Although not directly in point from a factual standpoint, we believe the following cases also lend support *411to the position we have taken: Estin v. Estin, 334 U. S., 541, 92 L. Ed., 1561, 68 S. Ct., 1213, 1 A. L. R. (2d), 1412; and May v. Anderson, 345 U. S., 528, 97 L. Ed., 1221, 73 S. Ct., 840. And see the concurring opinion of Mr. Justice Douglas in Esenwein v. Pennsylvania, ex rel Esenwein, 325 U. S., 279, 89 L. Ed., 1608, 65 S. Ct., 1118, 157 A. L. R., 1396.

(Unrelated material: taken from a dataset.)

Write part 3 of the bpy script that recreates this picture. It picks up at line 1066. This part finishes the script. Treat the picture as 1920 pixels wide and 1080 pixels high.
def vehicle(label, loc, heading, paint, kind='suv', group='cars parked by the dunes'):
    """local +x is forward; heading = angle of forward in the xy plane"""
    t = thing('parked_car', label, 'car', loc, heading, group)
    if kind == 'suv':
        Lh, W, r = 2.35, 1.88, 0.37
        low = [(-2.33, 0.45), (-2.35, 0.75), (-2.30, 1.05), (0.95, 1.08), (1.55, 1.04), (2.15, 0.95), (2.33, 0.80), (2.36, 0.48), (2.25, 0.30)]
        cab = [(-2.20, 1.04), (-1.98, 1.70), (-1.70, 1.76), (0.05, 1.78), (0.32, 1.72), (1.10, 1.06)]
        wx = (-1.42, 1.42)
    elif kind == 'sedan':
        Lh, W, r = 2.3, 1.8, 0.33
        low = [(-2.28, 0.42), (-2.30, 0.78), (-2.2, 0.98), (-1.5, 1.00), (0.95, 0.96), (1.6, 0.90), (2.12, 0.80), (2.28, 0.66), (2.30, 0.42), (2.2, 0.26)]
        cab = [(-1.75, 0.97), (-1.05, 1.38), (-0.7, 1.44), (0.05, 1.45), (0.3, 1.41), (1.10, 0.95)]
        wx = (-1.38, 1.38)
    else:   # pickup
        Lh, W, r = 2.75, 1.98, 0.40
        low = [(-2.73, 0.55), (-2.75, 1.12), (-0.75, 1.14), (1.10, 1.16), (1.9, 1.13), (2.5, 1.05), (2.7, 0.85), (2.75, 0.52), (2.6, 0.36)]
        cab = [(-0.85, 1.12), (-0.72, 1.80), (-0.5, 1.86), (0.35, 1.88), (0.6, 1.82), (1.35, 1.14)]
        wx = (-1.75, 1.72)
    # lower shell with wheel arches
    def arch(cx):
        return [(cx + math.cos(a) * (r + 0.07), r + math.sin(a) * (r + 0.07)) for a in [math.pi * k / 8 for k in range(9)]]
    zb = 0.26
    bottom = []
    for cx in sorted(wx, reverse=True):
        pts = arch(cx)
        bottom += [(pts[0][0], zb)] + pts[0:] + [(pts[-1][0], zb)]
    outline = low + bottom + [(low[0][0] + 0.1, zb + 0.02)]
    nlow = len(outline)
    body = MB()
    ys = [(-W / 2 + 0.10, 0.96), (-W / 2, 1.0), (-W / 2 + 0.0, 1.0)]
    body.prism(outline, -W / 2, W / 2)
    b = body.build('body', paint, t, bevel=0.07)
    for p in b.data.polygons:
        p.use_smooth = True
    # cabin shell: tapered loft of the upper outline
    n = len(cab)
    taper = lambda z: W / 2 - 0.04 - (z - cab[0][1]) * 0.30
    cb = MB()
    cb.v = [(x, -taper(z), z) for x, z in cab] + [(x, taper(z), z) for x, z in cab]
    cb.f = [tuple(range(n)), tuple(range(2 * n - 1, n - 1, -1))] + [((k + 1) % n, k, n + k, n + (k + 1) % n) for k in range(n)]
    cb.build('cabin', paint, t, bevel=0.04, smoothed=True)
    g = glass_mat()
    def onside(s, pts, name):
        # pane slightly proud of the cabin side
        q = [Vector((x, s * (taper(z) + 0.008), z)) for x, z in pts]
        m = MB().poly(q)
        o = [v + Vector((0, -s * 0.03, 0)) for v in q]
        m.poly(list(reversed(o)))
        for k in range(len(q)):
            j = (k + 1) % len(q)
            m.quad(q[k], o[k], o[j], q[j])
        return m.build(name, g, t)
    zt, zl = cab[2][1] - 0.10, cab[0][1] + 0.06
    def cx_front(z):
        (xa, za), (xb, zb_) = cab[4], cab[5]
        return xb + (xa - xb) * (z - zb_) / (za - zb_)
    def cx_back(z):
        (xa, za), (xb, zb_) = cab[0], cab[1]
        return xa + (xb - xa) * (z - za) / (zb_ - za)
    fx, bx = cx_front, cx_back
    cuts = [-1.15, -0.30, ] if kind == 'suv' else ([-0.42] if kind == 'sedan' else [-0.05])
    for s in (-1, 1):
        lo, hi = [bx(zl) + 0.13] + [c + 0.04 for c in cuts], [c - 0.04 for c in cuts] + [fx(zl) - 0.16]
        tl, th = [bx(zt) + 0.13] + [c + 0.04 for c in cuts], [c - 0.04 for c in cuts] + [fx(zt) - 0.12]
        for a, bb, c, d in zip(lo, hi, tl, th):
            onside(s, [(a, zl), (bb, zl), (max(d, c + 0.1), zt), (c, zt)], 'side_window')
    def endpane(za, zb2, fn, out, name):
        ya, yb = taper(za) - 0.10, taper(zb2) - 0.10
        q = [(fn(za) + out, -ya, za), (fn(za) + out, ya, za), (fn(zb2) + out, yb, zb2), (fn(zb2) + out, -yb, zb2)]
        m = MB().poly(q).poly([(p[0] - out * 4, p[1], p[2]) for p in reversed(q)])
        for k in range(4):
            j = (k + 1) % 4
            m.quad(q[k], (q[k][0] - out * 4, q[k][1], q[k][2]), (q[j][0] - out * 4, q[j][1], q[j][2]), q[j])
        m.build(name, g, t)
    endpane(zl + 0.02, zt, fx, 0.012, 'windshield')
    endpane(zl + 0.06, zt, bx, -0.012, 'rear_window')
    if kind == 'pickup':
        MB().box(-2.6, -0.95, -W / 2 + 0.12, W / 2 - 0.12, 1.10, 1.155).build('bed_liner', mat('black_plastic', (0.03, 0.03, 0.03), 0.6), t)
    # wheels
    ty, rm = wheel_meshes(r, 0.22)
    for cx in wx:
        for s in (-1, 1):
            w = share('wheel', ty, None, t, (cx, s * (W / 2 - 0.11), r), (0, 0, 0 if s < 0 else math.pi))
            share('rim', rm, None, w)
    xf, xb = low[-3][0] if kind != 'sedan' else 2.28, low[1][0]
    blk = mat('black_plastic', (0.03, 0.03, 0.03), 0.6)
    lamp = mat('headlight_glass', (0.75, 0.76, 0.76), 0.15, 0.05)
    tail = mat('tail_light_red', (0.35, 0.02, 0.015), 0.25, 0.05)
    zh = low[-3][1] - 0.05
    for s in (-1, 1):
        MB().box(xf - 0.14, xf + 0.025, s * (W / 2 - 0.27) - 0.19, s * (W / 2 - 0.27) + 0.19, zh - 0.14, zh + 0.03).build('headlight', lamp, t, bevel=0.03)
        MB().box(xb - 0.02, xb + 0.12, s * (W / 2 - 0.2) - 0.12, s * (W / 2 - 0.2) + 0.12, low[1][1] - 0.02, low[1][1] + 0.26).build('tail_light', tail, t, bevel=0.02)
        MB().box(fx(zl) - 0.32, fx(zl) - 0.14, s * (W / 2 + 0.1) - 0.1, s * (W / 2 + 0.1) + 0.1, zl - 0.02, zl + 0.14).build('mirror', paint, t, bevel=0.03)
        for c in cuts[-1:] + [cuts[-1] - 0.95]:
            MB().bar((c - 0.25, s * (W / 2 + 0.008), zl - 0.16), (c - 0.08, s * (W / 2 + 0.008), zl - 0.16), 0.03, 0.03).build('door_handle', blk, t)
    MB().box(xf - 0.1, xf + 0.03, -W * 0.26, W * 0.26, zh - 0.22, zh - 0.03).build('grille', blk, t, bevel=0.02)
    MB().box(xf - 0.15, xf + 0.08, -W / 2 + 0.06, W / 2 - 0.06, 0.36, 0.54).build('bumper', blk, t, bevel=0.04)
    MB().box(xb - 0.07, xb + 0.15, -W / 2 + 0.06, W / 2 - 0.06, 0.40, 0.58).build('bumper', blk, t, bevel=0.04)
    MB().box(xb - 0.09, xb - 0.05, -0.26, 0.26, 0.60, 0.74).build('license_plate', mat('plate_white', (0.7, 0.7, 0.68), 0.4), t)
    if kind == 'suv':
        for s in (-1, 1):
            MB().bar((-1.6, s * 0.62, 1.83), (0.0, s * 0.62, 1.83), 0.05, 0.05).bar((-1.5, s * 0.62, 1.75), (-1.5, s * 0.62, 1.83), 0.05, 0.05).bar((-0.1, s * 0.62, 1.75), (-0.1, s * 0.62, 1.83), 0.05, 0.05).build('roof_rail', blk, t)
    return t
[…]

In the case of Pawley v. Pawley (Florida), 46 So. (2d), 464, 28 A. L. R. (2d), 1358, certiorari denied, 340 U. S., 866, 95 L. Ed., 632, 71 S. Ct., 90, the husband secured a Cuban decree of divorce against his wife, a resident of Florida, on the ground of desertion, which constitutes a ground for divorce in Florida. Personal service of notice of the action was made on the wife in Florida. The Supreme Court of Florida recognized the Cuban decree as valid under the principles of comity but held that the Cuban court did not and could not pass upon the right of the wife to alimony since no personal jurisdiction had been secured over her, and that, therefore, she was not barred from maintaining an action for alimony in Florida.

Consequently, we are in agreement with the judgments of both the lower courts herein. Armstrong’s Florida divorce decree dissolved the marriage relation between him and his wife, and Mrs. Armstrong could not thereafter successfully maintain an action in Ohio to have that decree set aside and to obtain a divorce for herself in this state; but the Florida court had no jurisdiction over the person of Mrs. Armstrong and that court could not. by its decree effectively preclude her from obtaining an alimony award in Ohio.

The judgment of the Court of Appeals is affirmed.

Judgment affirmed.

Weygandt, C. J., Middleton, Taet, Hart, Stewart and Lamneck, JJ., concur.